Set task
Both boundary lines count: repeat, exactly and alone, the lines from the one containing "Reconstruct this image" to the one containing "return tuple((x/12.92 if", with pictures left out.

-.-.-

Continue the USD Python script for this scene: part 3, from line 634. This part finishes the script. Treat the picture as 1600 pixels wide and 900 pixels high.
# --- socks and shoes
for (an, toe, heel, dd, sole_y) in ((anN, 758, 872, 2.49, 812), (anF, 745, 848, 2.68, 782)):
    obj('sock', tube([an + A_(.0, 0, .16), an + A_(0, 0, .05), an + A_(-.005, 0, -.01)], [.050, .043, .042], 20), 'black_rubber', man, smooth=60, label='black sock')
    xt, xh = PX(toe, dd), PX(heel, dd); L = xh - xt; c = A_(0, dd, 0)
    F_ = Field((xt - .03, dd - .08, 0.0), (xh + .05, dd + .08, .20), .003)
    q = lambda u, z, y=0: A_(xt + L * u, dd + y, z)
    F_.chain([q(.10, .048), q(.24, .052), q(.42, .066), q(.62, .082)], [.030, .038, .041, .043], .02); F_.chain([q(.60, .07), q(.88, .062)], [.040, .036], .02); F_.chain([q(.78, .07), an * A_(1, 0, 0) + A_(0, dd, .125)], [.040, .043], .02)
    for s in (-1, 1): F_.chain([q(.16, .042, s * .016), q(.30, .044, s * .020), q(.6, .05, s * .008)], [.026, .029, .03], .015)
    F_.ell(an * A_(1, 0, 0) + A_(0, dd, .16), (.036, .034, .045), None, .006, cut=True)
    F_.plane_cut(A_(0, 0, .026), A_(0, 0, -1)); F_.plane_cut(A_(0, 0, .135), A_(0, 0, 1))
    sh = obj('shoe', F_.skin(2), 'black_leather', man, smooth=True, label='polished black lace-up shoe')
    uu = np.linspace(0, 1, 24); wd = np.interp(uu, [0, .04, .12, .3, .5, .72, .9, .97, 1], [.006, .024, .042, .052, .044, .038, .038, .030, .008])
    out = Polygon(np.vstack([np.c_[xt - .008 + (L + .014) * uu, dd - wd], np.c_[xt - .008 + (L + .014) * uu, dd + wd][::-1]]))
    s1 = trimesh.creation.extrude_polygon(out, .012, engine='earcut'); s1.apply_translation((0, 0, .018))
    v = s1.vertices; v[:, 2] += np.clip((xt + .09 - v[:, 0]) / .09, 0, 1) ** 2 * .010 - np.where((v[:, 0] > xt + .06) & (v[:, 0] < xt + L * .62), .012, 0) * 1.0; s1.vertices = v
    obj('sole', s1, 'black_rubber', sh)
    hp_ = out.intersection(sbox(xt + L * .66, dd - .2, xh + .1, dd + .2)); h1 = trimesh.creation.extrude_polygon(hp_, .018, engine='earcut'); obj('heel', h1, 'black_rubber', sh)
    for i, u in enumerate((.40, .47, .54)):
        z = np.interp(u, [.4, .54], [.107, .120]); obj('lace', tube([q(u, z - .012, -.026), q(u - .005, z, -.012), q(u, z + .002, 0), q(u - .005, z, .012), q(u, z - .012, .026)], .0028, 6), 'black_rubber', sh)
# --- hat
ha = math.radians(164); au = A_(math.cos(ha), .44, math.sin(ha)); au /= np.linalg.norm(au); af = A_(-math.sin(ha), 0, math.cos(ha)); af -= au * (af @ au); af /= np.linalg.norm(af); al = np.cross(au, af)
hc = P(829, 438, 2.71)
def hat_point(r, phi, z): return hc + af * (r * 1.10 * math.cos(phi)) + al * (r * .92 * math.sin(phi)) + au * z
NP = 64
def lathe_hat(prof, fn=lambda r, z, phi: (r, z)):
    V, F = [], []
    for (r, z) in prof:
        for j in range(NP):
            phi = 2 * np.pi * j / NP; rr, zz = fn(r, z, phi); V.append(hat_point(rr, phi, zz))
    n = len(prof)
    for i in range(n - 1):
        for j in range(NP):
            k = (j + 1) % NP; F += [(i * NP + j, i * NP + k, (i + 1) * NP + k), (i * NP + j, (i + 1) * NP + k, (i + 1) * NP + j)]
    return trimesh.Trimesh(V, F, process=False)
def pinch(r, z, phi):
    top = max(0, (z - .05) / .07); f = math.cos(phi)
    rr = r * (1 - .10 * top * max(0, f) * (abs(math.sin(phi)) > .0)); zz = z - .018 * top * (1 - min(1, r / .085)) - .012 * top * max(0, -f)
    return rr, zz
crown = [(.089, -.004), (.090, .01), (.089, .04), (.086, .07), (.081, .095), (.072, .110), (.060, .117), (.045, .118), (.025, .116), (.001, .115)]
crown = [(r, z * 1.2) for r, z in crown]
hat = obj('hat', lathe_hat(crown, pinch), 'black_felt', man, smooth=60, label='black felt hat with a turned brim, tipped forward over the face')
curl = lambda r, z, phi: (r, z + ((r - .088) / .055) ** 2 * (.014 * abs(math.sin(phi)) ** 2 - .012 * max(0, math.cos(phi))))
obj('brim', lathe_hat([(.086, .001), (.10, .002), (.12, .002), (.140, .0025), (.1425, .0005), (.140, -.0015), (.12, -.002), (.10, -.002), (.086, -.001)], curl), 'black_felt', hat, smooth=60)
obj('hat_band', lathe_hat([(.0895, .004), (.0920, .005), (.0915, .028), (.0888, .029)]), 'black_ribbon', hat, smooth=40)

-.-.-

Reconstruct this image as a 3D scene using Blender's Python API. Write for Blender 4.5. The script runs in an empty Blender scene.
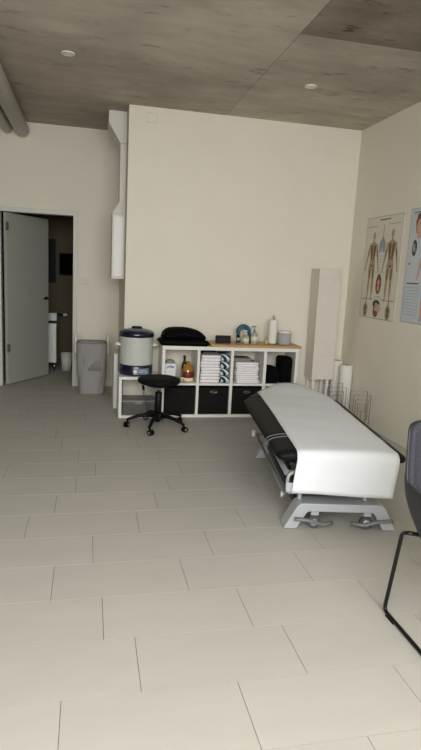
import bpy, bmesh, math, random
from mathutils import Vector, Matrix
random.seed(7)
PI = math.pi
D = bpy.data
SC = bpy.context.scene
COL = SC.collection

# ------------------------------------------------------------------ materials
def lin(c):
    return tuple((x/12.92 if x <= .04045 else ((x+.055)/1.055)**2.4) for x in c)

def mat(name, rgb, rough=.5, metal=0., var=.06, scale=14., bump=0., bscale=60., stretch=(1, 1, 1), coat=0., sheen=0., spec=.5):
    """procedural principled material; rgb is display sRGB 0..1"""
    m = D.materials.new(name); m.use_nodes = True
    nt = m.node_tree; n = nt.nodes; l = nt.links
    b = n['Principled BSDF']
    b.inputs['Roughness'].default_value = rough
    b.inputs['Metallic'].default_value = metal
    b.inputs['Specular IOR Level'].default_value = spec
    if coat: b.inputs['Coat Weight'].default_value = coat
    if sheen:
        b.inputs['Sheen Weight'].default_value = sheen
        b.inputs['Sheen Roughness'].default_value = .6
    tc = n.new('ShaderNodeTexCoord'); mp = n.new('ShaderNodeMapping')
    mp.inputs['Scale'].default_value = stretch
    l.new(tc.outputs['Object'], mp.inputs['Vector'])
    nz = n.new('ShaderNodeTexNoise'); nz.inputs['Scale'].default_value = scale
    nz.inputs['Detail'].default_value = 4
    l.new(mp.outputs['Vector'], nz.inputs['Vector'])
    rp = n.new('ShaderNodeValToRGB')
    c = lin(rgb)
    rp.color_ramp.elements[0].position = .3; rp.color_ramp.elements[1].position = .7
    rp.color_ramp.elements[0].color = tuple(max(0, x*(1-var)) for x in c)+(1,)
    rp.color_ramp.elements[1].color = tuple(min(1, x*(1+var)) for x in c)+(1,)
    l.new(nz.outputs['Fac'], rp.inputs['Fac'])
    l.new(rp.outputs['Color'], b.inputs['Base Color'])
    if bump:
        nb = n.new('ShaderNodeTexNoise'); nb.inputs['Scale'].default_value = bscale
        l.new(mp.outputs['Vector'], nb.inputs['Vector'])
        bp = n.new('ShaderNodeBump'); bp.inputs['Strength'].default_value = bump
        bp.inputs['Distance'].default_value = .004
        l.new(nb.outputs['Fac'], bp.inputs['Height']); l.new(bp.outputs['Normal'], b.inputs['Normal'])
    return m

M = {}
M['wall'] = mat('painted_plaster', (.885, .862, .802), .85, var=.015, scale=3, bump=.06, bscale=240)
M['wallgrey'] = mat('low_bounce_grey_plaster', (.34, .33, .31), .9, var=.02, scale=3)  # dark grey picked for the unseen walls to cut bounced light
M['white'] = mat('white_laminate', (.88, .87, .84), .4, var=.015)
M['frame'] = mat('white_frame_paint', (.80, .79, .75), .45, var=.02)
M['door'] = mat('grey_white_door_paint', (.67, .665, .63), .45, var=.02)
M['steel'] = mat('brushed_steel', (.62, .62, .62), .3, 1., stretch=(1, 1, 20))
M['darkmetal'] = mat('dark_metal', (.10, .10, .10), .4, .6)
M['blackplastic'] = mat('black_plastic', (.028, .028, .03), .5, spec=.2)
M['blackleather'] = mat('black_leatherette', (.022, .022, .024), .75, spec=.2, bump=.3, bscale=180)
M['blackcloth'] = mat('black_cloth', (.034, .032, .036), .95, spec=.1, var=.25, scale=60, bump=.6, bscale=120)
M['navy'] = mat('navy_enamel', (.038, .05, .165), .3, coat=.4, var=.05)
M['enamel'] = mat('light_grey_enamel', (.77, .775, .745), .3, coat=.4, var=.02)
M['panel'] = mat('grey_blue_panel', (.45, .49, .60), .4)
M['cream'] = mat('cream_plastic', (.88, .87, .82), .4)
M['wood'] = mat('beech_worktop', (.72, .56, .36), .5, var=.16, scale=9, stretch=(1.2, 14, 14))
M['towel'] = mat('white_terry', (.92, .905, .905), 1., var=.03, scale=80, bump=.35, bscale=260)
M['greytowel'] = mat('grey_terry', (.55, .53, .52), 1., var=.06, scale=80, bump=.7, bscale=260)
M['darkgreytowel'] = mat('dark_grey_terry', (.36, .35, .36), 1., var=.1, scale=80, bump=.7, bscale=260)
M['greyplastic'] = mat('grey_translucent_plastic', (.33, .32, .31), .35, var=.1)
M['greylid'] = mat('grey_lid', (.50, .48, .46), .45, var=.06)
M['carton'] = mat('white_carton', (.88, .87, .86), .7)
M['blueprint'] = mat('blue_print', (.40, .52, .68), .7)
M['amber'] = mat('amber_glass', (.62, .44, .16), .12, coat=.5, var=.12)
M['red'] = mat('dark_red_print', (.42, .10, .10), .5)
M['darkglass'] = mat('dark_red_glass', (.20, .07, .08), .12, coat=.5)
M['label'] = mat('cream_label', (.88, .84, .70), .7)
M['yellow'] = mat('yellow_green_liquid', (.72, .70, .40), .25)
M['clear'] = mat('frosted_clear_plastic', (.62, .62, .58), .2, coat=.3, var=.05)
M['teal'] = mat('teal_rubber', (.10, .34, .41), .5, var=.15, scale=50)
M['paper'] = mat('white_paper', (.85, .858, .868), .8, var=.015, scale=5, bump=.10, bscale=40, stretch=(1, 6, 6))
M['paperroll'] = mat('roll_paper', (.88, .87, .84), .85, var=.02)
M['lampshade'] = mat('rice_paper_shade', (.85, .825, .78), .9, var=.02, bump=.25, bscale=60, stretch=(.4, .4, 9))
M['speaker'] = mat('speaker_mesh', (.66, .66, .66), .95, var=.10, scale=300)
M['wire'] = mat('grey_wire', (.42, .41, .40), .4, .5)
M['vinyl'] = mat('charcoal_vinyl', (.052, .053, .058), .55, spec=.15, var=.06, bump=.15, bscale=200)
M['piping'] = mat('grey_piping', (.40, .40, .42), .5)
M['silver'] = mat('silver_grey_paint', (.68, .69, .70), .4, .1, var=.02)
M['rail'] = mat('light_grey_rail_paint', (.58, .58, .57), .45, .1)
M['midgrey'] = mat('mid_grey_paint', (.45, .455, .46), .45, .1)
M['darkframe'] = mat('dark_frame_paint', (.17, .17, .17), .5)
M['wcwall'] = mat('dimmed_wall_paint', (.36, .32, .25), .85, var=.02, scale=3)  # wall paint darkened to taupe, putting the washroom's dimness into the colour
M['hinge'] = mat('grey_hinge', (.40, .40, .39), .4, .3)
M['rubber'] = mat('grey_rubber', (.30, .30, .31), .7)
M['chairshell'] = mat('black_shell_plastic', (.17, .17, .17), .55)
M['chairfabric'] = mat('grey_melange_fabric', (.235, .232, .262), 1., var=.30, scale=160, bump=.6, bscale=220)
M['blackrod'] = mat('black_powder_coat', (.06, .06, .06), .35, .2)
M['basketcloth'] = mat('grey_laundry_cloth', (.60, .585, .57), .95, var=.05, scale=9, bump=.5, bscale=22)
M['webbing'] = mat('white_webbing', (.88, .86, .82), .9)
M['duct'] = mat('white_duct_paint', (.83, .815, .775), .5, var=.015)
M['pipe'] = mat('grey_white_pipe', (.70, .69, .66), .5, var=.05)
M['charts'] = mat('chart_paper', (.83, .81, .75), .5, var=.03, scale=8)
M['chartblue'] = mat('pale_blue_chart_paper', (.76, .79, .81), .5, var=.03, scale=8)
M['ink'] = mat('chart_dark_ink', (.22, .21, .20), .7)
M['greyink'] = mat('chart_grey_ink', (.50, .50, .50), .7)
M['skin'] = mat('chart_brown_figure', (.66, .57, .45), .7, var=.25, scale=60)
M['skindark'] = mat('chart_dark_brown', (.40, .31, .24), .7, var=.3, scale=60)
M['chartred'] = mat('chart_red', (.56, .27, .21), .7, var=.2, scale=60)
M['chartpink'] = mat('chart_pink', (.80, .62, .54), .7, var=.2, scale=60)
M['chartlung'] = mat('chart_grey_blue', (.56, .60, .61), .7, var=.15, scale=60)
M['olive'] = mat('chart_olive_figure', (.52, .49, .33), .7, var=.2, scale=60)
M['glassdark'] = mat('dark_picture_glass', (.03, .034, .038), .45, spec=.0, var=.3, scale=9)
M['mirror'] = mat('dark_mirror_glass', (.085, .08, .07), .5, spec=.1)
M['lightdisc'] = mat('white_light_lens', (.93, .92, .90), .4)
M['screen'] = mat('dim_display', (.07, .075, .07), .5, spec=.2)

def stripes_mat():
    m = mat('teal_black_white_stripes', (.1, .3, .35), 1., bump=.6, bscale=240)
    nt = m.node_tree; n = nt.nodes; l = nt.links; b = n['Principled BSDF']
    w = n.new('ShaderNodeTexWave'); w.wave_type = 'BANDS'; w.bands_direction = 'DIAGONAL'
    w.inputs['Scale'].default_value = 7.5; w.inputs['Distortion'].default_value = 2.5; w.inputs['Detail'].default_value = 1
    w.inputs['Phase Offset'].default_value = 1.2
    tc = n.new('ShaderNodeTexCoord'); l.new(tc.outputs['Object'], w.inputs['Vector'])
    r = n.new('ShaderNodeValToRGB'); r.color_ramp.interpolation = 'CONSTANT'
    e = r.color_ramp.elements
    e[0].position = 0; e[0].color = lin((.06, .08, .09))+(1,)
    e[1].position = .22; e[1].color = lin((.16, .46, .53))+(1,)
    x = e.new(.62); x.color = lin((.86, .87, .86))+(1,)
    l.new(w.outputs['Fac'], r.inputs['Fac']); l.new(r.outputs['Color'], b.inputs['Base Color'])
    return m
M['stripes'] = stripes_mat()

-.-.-

Full answer
Reconstruct this image as a 3D scene using Blender's Python API. Write for Blender 4.5. The script runs in an empty Blender scene.
import bpy, bmesh, math, random
from mathutils import Vector, Matrix
random.seed(7)
PI = math.pi
D = bpy.data
SC = bpy.context.scene
COL = SC.collection

# ------------------------------------------------------------------ materials
def lin(c):
    return tuple((x/12.92 if x <= .04045 else ((x+.055)/1.055)**2.4) for x in c)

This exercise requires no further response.